Masihzadeh’s documentary “All Winners, All Losers” is about a painter whose character and story resemble the character of Rahim’s. Masihzadeh reportedly made her documentary during a workshop with Asghar Farhadi in 2014.

According to Farhadi’s lawyer Kaveh Rod, three complaints have been filed against his client, of which two are being investigated and brought by Ms.
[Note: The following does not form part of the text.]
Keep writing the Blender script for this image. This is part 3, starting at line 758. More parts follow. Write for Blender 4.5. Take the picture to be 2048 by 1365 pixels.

Masihzadeh, alleging “the violation of the author’s rights and claiming a share of the proceeds from the film’s domestic and global box office revenue.” The investigator has dismissed the third complaint, filed by a prisoner in Shiraz, claiming that the story of “A Hero” defamed him.

Rod explained that the case investigator did not accept the argument of the Quotation Right, supported by a wealth of similar domestic and international cases and the Directors Guild of Iran.

The Quotation Right is a copyright exception that allows the use of quotations from works (text, image, sound, film, etc.) provided that their making is compatible with fair practice.

“Despite Article 155 of the Code of Criminal Procedure and previous rulings by the Culture and Media Court in similar cases — entrusting the technical investigation to an expert in the fields of arts, cinema, and culture — the esteemed investigator based his decision on his interpretation of cinema as a matter of ‘belief’ and not expert opinion, and, therefore, did not refer the matter to an expert in cinema on author’s rights,” Rod argued.

Article 155 of the Code of Criminal Procedure states: “Whenever an investigator, directly or at the request of one party, deems it necessary to carry out an expert examination, he shall issue a referral order to the expert. The investigator must identify the issue that needs expert attention.”

Rod noted that the summons did not establish a final ruling in the case, but was “part of the overall process.”